L’objectif est de décarboner le gaz que l’on transporte, responsable d’émission de CO₂ lors de sa combustion. L’une des voies consiste à produire du biogaz, une énergie renouvelable issue de la fermentation de matières organiques. Ce gaz, considéré comme renouvelable, peut être injecté dans le réseau. Cette production de biogaz est toutefois limitée. Elle représente aujourd’hui environ 7,7% des besoins totaux en gaz en Suisse. L’autre voie pour produire du gaz neutre en CO₂ est celle des installations Power-to-Gas, comme elles sont proposées sur l’Innovation Lab à Aigle.

Comment fonctionne cette nouvelle installation, capable de fournir du gaz de synthèse neutre en CO₂?

La plateforme est équipée de 1219 panneaux photovoltaïques qui produisent annuellement 500 MWh d’électricité. Celle-ci est convertie, grâce à un électrolyseur, en hydrogène. Combiné à une source de CO₂ capté sur des sites industriels en Suisse, le tout est injecté dans un réacteur de méthanation. Ce dernier permet de produire du gaz de synthèse qui a exactement les mêmes caractéristiques que le gaz naturel tout en étant neutre en CO₂. Cette énergie peut être utilisée pour une consommation locale ou être injectée sans restriction dans le réseau de gaz.

Existe-t-il déjà des installations similaires ailleurs en Suisse?

Il existe quelques projets en Suisse alémanique ainsi qu’en Europe. En revanche, il s’agit du premier laboratoire de ce type en Suisse romande.

En quoi votre projet est-il différent des projets déjà existants ailleurs en Suisse?

Nous avons travaillé avec des laboratoires de l’EPFL Valais-Wallis, ainsi qu’avec la start-up GRZ Technologies, spécialisée dans les installations en lien avec l’hydrogène. Le réacteur de méthanation pour la production de méthane de synthèse possède un taux de conversion, en un seul passage, du CO₂ supérieur à 99,5%, un taux qui n’a pas été égalé à ce jour. Il possède également un rendement énergétique global élevé grâce à la récupération de l’énergie thermique dégagée par le processus de conversion. Le projet GreenGas comprend également, en première mondiale, des membranes en graphène à nanopores pour la capture du CO₂. Leurs performances rendront les coûts pour la capture du CO₂ très compétitifs par rapport à des installations classiques actuellement disponibles sur le marché.

À quel horizon pensez-vous injecter du gaz de synthèse neutre en CO₂ dans le réseau de gaz desservi par Gaznat?

Les premières injections de gaz de synthèse ont déjà eu lieu, lors des phases de mise en service et tests de performance.

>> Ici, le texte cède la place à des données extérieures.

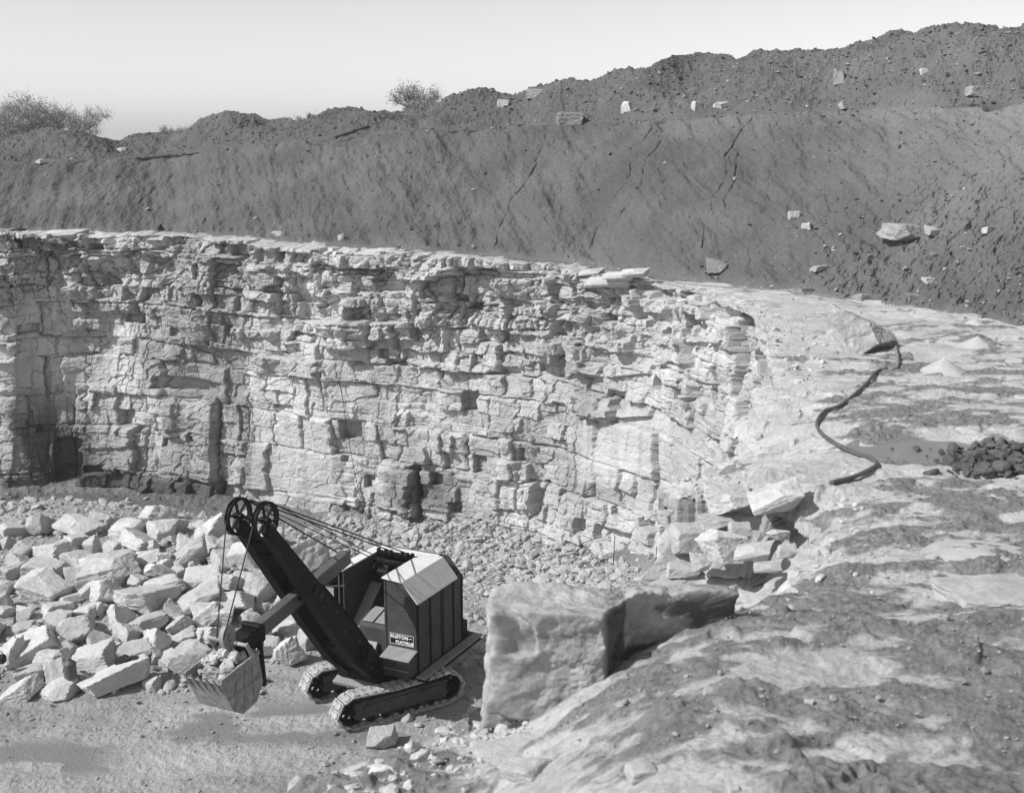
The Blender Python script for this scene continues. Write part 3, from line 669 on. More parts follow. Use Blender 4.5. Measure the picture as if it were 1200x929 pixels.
def scatter(name, pts, sizes, mat, seed, sub=1, label='', cat='rubble'):
    protos = [rock_np(500+i, sub, 6, 1.6) for i in range(14)]; rng = np.random.RandomState(seed); Vs = []; Fs = []; off = 0
    for (x, y, z), s in zip(pts, sizes):
        V, Fc = protos[rng.randint(14)]; a, b_, c = rng.uniform(0, 6.28, 3)
        Rm = np.array(Matrix.Rotation(a, 3, 'Z') @ Matrix.Rotation(rng.uniform(-.5, .5), 3, 'X') @ Matrix.Rotation(rng.uniform(-.5, .5), 3, 'Y'))
        sc = np.array([1, rng.uniform(.55, 1), rng.uniform(.3, .75)])*s/2
        Vs.append((V*sc)@Rm.T+np.array([x, y, z+0.12*s])); Fs.append(Fc+off); off += len(V)
    o = link(name, mesh_np(name, np.vstack(Vs), np.vstack(Fs), mat, False)); tag(o, label, cat, kind='stuff'); return o
rng = np.random.RandomState(5)
def sizes(n, lo, hi, p=2.2):
    u = rng.uniform(0, 1, n); return lo*(1-u*(1-(lo/hi)**p))**(-1/p)
# talus at the cliff foot
ss = rng.uniform(s_at_px(390), seg[18], 13000); dd = np.abs(rng.normal(0, 2.8, 13000))+0.1
e = edge_at(ss); e2 = edge_at(ss+0.2); T_ = e2-e; L_ = np.hypot(T_[:, 0], T_[:, 1])+1e-9
X = e[:, 0]+T_[:, 1]/L_*(dd+0.8); Y = e[:, 1]-T_[:, 0]/L_*(dd+0.8)
q = proj(X, Y, 1.0); ok = (q[0] > 380) & (q[0] < 980) & (Y > 29); X, Y = X[ok], Y[ok]
X2 = rng.uniform(-3, 6, 1500); Y2 = rng.uniform(33, 47, 1500); d2, _ = edge_dist(X2, Y2); X = np.r_[X, X2[d2 < -0.1]]; Y = np.r_[Y, Y2[d2 < -0.1]]
scatter('talus_rubble', list(zip(X, Y, floor_z(X, Y))), sizes(len(X), 0.07, 0.6, 1.55), 'talus', 3, 2, 'broken pale limestone rubble banked at the foot of the face behind the excavator')
# rubble behind and between the boulders
X = rng.uniform(-26, -5, 8000); Y = rng.uniform(35.5, 57, 8000); d_, _ = edge_dist(X, Y); ok = (d_ < -0.2) & ~((X > -7.5) & (Y < 38)) & ((d_ < -4.5) | (vn(X*0.5, Y*0.8, 0, 5) > rng.uniform(-0.1, 0.6, len(X))))
X, Y = X[ok], Y[ok]
scatter('heap_rubble', list(zip(X, Y, floor_z(X, Y))), sizes(len(X), 0.07, 0.65, 1.5), 'talus', 4, 2, 'small broken stones filling the gaps of the boulder heap and along the wall foot')
# gravel on the open floor
X = rng.uniform(-16, 4, 11000); Y = rng.uniform(27, 40, 11000); m = vn(X*0.6, Y*0.8, 0, 77)+0.4*vn(X*2, Y*2, 0, 78); ok = (m > -0.1+rng.uniform(-.35, .35, len(X)))
X, Y = X[ok], Y[ok]
scatter('floor_gravel', list(zip(X, Y, floor_z(X, Y))), sizes(len(X), 0.025, 0.2, 2.3), 'greyrock', 5, 1, 'scattered grit and gravel on the muddy quarry floor', 'gravel')
# stones in the soil of the bank and heaps
def bank_scatter(name, n, cond, lo, hi, mat, seed, label, p=2.2):
    Xb, Yb, Zb, Kb = BANK; r = np.random.RandomState(seed); i = r.randint(0, Xb.shape[0], n*6); j = r.randint(80, Xb.shape[1]-30, n*6)
    pxs, pys = _bp[0][i, j], _bp[1][i, j]; ok = (cond(pxs, pys, Kb[i, j]) > r.uniform(0, 1, n*6)) & (Kb[i, j] < 3); i, j = i[ok][:n], j[ok][:n]
    P = list(zip(Xb[i, j], Yb[i, j]-0.02, Zb[i, j])); return scatter(name, P, sizes(len(P), lo, hi, p), mat, seed, 1, label, 'stones')
bank_scatter('bank_stones', 2600, lambda x, y, k: np.where(k > 0, 0.75*sm(300, 800, x)+0.2, 0.06+0.9*sm(840, 1000, x+1.2*(y-330))*sm(200, 300, y)+0.8*sm(14, 0, np.abs(y-np.interp(x, [r_[0] for r_ in foot], [r_[1] for r_ in foot]))-4)), 0.05, 0.3, 'greyrock', 12, 'small pale stones strewn over the soil bank and its foot')
bank_scatter('soil_clods', 5200, lambda x, y, k: np.where(k >= 1, 0.9, 0.10+0.5*sm(900, 1050, x)), 0.05, 0.24, 'clod', 13, 'dark clods of earth covering the spoil heaps')
# stones and dirt crumbs on the bench
def bench_pts(n, seed, ymax=34, ymin=8.5):
    r = np.random.RandomState(seed); Yb = np.exp(r.uniform(math.log(ymin), math.log(ymax), n)); A = r.uniform(-0.16, 0.47, n); Xb = A*(Yb*ct+5.2*st)
    d_, s_ = edge_dist(Xb, Yb); f = dirt_field(Xb, Yb); ok = (d_ > 0.3) & (puddle_mask(Xb, Yb) < 0.1) & (f > r.uniform(0.35, 0.9, n)); Xb, Yb = Xb[ok], Yb[ok]
    return Xb, Yb, bench_z(Xb, Yb)+0.03
Xb, Yb, Zb_ = bench_pts(16000, 21); scatter('bench_crumbs', list(zip(Xb, Yb, Zb_)), sizes(len(Xb), 0.012, 0.11, 2.3), 'greyrock', 22, 1, 'crumbs of earth and grit lying on the rock bench', 'grit')
# broken stone in the notch and round the bench edge
s_ = np.r_[rng.uniform(seg[14], seg[29], 1300), rng.uniform(seg[31], seg[36], 1100)]; e = edge_at(s_); d_ = rng.normal(0.35, 0.5, 2400); e2 = edge_at(s_+0.05); T_ = e2-e; L_ = np.hypot(T_[:, 0], T_[:, 1])+1e-9
X = e[:, 0]-T_[:, 1]/L_*d_; Y = e[:, 1]+T_[:, 0]/L_*d_; dq, _ = edge_dist(X, Y); ok = dq > 0.05; X, Y = X[ok], Y[ok]
scatter('edge_rubble', list(zip(X, Y, bench_z(X, Y)-0.0)), sizes(len(X), 0.03, 0.26, 1.9), 'boulder', 24, 2, 'pale chips and stones along the broken rim of the bench')
#@@PART2
# ================================================================== individual rocks, block, hose, trees
def place_rock(name, px, py, w, h, label, cat, zf=None, bank=False, mat='greyrock', k=None, group=None, depth=0.8, sub=4, rot=None, sink=0.3, z0=11.6):
    if bank: sub = 5; sink = 0.5; h = h*1.25
    if bank: X, Y, z = on_bank(px, py+0.3*h)
    else: X, Y, z = hit(zf, px, py+0.35*h, z0)
    ppm = F_PX/math.hypot(Y, CAM_H-z); ww = w/ppm*1.12; hh = h/ppm*1.15; dd = ww*depth
    o = rock(name, X, Y+(0.25*dd if not bank else 0), z+(0.5-sink)*hh, ww, dd, hh, rot, mat, k, sub, 0.12)
    return tag(o, label, cat, group)
bz = lambda a, b: bench_z(a, b)
spoil = [(668,135,34,12,'flat pale rock on the heap above the middle of the bank'),(735,122,13,16,'small upright white stone on the heap right of the flat rock'),(630,107,26,9,'thin pale slab lying right on the skyline of the heap'),
 (990,122,14,7,'small bright stone below the skyline at the upper right'),(1063,266,48,17,'large tilted pale slab sticking out of the right hand slope'),(842,308,26,15,'squarish grey rock at the foot of the soil bank'),
 (590,120,16,8,'small pale rock on the ridge right of the centre tree'),(938,341,28,11,'low pale rock at the foot of the bank where the bench widens'),(961,311,20,6,'thin pale flake on the lower slope above the bench'),
 (931,250,14,10,'upper of two pale stones on the middle of the slope'),(944,263,11,8,'lower of two pale stones on the middle of the slope'),(985,88,13,14,'dark upright rock high on the right hand heap'),(1145,103,30,14,'half buried pale rock high at the far right'),
 (1088,326,16,7,'small white flake low on the right hand slope'),(1094,268,18,9,'small pale stone just right of the large tilted slab'),(325,272,16,5,'flat white flake on the soil above the left part of the face'),(400,276,8,8,'small white stone on the soil above the middle of the face'),
 (1082,82,9,7,'tiny bright stone near the skyline at the upper right'),(815,122,10,10,'pale stone on the heap left of the crest path'),(845,122,15,8,'grey stone beside the pale stone on the heap'),(965,352,18,8,'low stone at the bank foot right of the slab row'),(1010,346,22,9,'broad pale stone at the bank foot behind the leaning slab'),
 (143,175,12,6,'small pale stone in the heap at the far left'),(48,188,10,9,'little pale stone standing on the left crest'),(1157,267,14,8,'small pale stone on the right slope near the picture edge'),(1070,345,16,9,'grey stone in the scree above the dust cones')]
for px, py, w, h, lab in spoil:
    place_rock('rock', px, py, w, h, lab, 'rock', bank=True, mat='boulder' if (('pale' in lab or 'white' in lab or 'bright' in lab) and w < 20) else 'greyrock', sink=0.15, depth=0.9)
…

Une production et injection de gaz de synthèse de manière régulière est prévue lorsque tous les tests de performances auront été effectués, soit dès novembre 2023 environ.

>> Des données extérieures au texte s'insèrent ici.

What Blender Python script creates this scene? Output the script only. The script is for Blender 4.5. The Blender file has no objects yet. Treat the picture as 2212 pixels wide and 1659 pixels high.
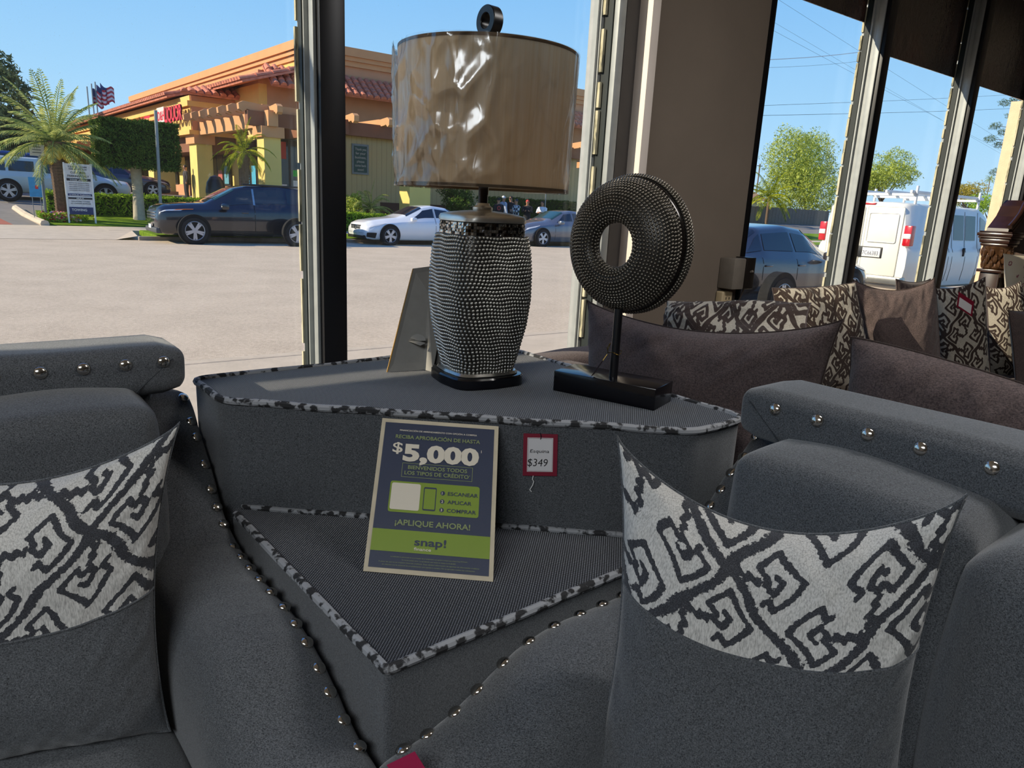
import bpy, bmesh, math, random
import numpy as np
from mathutils import Vector, Matrix, Quaternion, noise as mnoise
random.seed(7)
SC = bpy.context.scene
COL = SC.collection
# ------------------------------------------------------------------ camera
FPX, CX, CY = 1534.0, 1106.0, 829.5          # focal length in pixels of the 2212x1659 frame
PITCH = math.atan(FPX / 6078.0)              # looking a little down
ROLL = math.radians(2.9)
CAMZ = 1.38
_R0 = Vector((1, 0, 0)); _U0 = Vector((0, math.sin(PITCH), math.cos(PITCH)))
FWD = Vector((0, math.cos(PITCH), -math.sin(PITCH)))
RGT = _R0 * math.cos(ROLL) + _U0 * math.sin(ROLL)
UPV = _U0 * math.cos(ROLL) - _R0 * math.sin(ROLL)
EYE = Vector((0, 0, CAMZ))
cam_data = bpy.data.cameras.new('camera')
cam_data.sensor_fit = 'HORIZONTAL'; cam_data.sensor_width = 36.0
cam_data.lens = 36.0 * FPX / 2212.0
cam_data.clip_start = 0.02; cam_data.clip_end = 900
cam = bpy.data.objects.new('camera', cam_data); COL.objects.link(cam)
m3 = Matrix((RGT, UPV, -FWD)).transposed()
cam.matrix_world = Matrix.Translation(EYE) @ m3.to_4x4()
SC.camera = cam
# street frame: U runs along the road (away to the right), V across it
AZ = math.radians(53)
DU = Vector((math.sin(AZ), math.cos(AZ), 0)); DV = Vector((-math.cos(AZ), math.sin(AZ), 0))
STREET_Z = -0.22
def S(u, v, z=0.0): return DU * u + DV * v + Vector((0, 0, z))
def ray(x, y): return FWD * FPX + RGT * (x - CX) - UPV * (y - CY)
def onp(x, y, p, n):
    d = ray(x, y); n = Vector(n); return EYE + d * ((Vector(p) - EYE).dot(n) / d.dot(n))
def onz(x, y, z):
    d = ray(x, y); return EYE + d * ((z - CAMZ) / d.z)
def ony(x, y, Y): return onp(x, y, (0, Y, 0), (0, 1, 0))
def V(px, py, v): return onp(px, py, DV * v, DV)
def UV(p): return p.dot(DU), p.dot(DV)
# ------------------------------------------------------------------ world and sun
world = bpy.data.worlds.new('sky'); SC.world = world; world.use_nodes = True
wn = world.node_tree; wn.nodes.clear()
wo = wn.nodes.new('ShaderNodeOutputWorld'); wb = wn.nodes.new('ShaderNodeBackground')
wtc = wn.nodes.new('ShaderNodeTexCoord'); wsx = wn.nodes.new('ShaderNodeSeparateXYZ'); wr = wn.nodes.new('ShaderNodeValToRGB')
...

Ce type de projet permettra-t-il de diminuer notre dépendance au gaz provenant de l’étranger?

Pour l’instant, il s’agit d’un projet pilote, dont la mise en service a démarré en août 2023. On ne vise, pour l’heure, que des petites quantités de gaz de synthèse. À plus long terme, il y a un gros potentiel. Un tel système permettra de pallier deux limitations actuelles des énergies renouvelables: le manque de stockage saisonnier et l’intermittence. En effet, la production d’électricité renouvelable, issue des barrages, des panneaux photovoltaïques ou de parc éolien, deviendra de plus en plus excédentaire en été et diminue fortement en hiver, alors même que les besoins énergétiques augmentent. Le stockage de cet excédent d’électricité renouvelable produit en été représente donc un enjeu majeur pour parvenir à un mix énergétique décarboné. Grâce au Power-to-Gas, ce surplus pourra être converti en gaz de synthèse neutre en CO₂ et facilement stocké dans des stockages saisonniers.

Qui seront les clients du système Power-to-Gas?

Nous discutons actuellement avec la start-up GRZ Technologies pour définir une stratégie de commercialisation de notre système. Les clients visés seront aussi bien des sociétés électriques, des exploitants de réseaux, des industriels que des sociétés gazières.